Donations from residents and supporters paid for a full-face helmet, elbow and kneepads and other safety equipment.

Now Mrs Sleet says Ben won’t use the skate park at all.

She said: “We went down a couple of weeks back for an hour and Ben just sat there staring at everyone and looking miserable.

“I took him to another skate park in Guildford and he had a whale of a time. He was on all the ramps and the people were lovely.

“I can’t take him there as often because my husband works and I don’t drive. It’s a shame.

“They built the skate park for a lot of money and for everybody to enjoy but people just abuse it. It’s not fair on everyone else.”

Police are investigating the attack at the skate park, while Henley Town Council is to consider installing CCTV.

A meeting of the council’s recreation and amenities committee heard that parents were concerned about an increasing amount of antisocial behaviour.

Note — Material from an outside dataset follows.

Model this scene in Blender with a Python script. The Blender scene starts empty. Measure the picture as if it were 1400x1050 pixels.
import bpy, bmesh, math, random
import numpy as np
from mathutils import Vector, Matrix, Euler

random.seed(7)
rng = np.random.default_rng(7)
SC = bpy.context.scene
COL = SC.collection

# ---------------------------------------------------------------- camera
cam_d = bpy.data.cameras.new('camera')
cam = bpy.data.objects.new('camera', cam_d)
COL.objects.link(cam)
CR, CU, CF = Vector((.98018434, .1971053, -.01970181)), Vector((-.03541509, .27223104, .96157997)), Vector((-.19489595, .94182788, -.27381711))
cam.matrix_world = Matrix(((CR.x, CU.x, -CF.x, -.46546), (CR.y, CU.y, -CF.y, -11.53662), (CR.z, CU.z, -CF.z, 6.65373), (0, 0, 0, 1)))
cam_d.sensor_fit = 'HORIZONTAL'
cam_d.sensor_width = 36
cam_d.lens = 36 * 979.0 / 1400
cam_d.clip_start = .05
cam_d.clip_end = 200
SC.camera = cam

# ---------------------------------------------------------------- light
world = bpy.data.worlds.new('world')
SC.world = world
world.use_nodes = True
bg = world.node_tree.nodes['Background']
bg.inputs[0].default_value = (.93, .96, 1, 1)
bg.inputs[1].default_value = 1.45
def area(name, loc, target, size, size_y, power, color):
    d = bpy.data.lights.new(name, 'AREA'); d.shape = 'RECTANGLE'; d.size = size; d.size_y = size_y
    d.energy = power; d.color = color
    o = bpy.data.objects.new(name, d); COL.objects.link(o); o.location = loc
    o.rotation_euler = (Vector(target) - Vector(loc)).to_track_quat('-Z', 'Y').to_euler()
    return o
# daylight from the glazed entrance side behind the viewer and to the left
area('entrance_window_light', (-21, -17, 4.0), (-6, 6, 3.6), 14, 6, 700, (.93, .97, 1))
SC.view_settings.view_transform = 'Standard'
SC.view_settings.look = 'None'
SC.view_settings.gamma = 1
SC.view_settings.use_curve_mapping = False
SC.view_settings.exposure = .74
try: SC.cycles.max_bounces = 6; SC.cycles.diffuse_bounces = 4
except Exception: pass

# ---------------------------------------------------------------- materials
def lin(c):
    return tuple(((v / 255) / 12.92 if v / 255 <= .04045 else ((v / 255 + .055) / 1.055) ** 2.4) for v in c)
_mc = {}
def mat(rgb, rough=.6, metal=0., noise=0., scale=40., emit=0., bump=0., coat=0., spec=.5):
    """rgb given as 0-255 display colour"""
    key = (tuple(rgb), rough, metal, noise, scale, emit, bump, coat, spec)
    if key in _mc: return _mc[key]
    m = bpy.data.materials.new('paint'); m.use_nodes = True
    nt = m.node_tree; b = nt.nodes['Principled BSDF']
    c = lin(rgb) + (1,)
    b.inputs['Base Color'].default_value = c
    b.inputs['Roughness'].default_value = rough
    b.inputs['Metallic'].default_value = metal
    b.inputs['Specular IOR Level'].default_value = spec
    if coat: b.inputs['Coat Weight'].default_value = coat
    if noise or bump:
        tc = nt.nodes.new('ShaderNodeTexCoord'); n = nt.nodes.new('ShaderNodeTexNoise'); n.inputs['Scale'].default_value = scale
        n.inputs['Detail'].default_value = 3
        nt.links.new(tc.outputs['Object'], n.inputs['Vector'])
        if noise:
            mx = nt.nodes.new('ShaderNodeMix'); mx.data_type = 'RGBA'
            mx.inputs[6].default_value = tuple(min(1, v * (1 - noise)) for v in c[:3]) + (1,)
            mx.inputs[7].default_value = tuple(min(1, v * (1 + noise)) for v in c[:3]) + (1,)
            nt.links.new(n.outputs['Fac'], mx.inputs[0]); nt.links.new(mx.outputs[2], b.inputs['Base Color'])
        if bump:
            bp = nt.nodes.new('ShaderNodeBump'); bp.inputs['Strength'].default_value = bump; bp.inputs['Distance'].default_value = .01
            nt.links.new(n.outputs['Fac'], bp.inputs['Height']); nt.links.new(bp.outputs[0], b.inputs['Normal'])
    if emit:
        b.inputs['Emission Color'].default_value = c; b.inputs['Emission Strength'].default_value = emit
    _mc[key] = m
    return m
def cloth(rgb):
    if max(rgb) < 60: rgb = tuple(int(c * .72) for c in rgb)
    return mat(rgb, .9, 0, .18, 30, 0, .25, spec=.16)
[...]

Residents suggested asking the police to visit the skate park more often, employing a security warden and creating a Neighbourhood Watch-style group made up of parents.

Councillor Kellie Hinton, who chairs the council’s recreation and amenities committee, said: “Obviously we want the skate part to be enjoyed by everybody.

“There are a few that seem to be ruining that for all, which is a great shame. Serious incidents do need to be reported to the police.”

She that installing CCTV would require a lot of planning from the town council.

She said: “We did look at CCTV when we installed the skate park but the district council would not support us as part of their network.

“Like many other parents I’d be happy for my child to be filmed knowing it would make the area safer but it’s not as simple as that.

“We will do whatever we can to make the environment as safe as possible and hopefully that will allay the fears of Ben and others.”

Colin Brathwaite, chairman of the Henley Skatepark Initiative, said: “We are 100 per cent against antisocial behaviour in any way, shape or form, anywhere in Henley.

“Thousands of people use the skate park without any problems whatsoever. Any incidents are in the minority and we hope that everyone who visits the park enjoys themselves.

“Let’s stick to the evidence here rather than exaggerate one or two incidents per year. Antisocial behaviour is problem in all of society and severe police cuts do not help this.

“If we had more police vehicle patrols as we used to 20 years ago, then any issues anywhere in Henley would be greatly reduced.”